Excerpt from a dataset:
* * *
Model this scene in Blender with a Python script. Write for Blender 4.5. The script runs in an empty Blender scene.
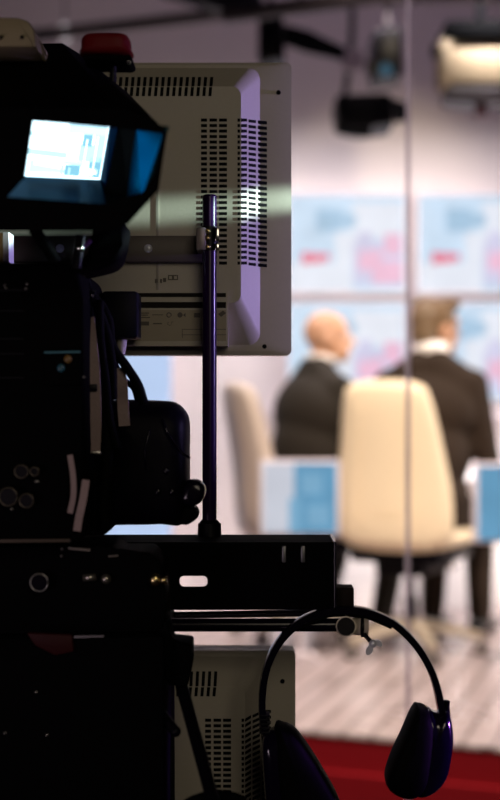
import bpy, bmesh, math, random
from mathutils import Vector, Matrix, Euler
random.seed(7)
PI = math.pi
SC = bpy.context.scene
COL = SC.collection
F = 1440.0            # focal length in pixels of the 500x800 frame
CZ = 1.40             # height of the lens above the control-room floor
ST = 0.32             # height of the studio stage

def P(px, py, d):
    return Vector(((px - 250) / F * d, d, CZ + (400 - py) / F * d))

# ------------------------------------------------------------------ materials
def nd(t, kind, **kw):
    n = t.nodes.new(kind)
    for k, v in kw.items():
        setattr(n, k, v)
    return n

MATS = {}
def mat(name, col, rough=0.5, metal=0.0, spec=0.5, var=0.12, scale=25.0, bump=0.0, coat=0.0, tint=None):
    if name in MATS:
        return MATS[name]
    m = bpy.data.materials.new(name); m.use_nodes = True
    t = m.node_tree; b = t.nodes['Principled BSDF']
    tc = nd(t, 'ShaderNodeTexCoord')
    nz = nd(t, 'ShaderNodeTexNoise'); nz.inputs['Scale'].default_value = scale; nz.inputs['Detail'].default_value = 3
    t.links.new(tc.outputs['Object'], nz.inputs['Vector'])
    mx = nd(t, 'ShaderNodeMix', data_type='RGBA')
    c = list(col) + [1.0]
    mx.inputs['A'].default_value = [max(0, v * (1 - var)) for v in col] + [1]
    mx.inputs['B'].default_value = [min(1, v * (1 + var)) for v in col] + [1]
    t.links.new(nz.outputs['Fac'], mx.inputs['Factor'])
    t.links.new(mx.outputs['Result'], b.inputs['Base Color'])
    b.inputs['Roughness'].default_value = rough
    b.inputs['Metallic'].default_value = metal
    b.inputs['Specular IOR Level'].default_value = spec
    b.inputs['Coat Weight'].default_value = coat
    if bump:
        bp = nd(t, 'ShaderNodeBump'); bp.inputs['Strength'].default_value = bump; bp.inputs['Distance'].default_value = 0.002
        t.links.new(nz.outputs['Fac'], bp.inputs['Height']); t.links.new(bp.outputs['Normal'], b.inputs['Normal'])
    if tint: b.inputs['Specular Tint'].default_value = list(tint) + [1]
    MATS[name] = m
    return m

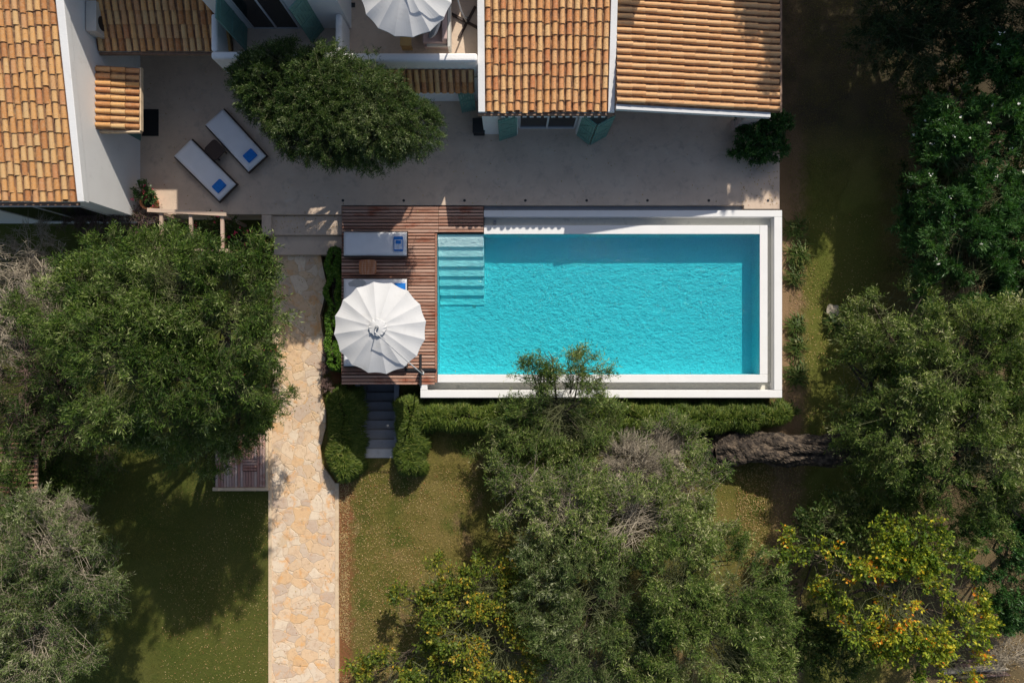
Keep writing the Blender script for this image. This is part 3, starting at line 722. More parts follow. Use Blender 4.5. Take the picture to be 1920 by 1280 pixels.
* * *
→ **Exercise**: Repeat exactly the lines from the first line of the records above through the line containing "the studio stage", leaving out the pictures.

→ **Problem solution**:
Model this scene in Blender with a Python script. Write for Blender 4.5. The script runs in an empty Blender scene.
import bpy, bmesh, math, random
from mathutils import Vector, Matrix, Euler
random.seed(7)
PI = math.pi
SC = bpy.context.scene
COL = SC.collection
F = 1440.0            # focal length in pixels of the 500x800 frame
CZ = 1.40             # height of the lens above the control-room floor
ST = 0.32             # height of the studio stage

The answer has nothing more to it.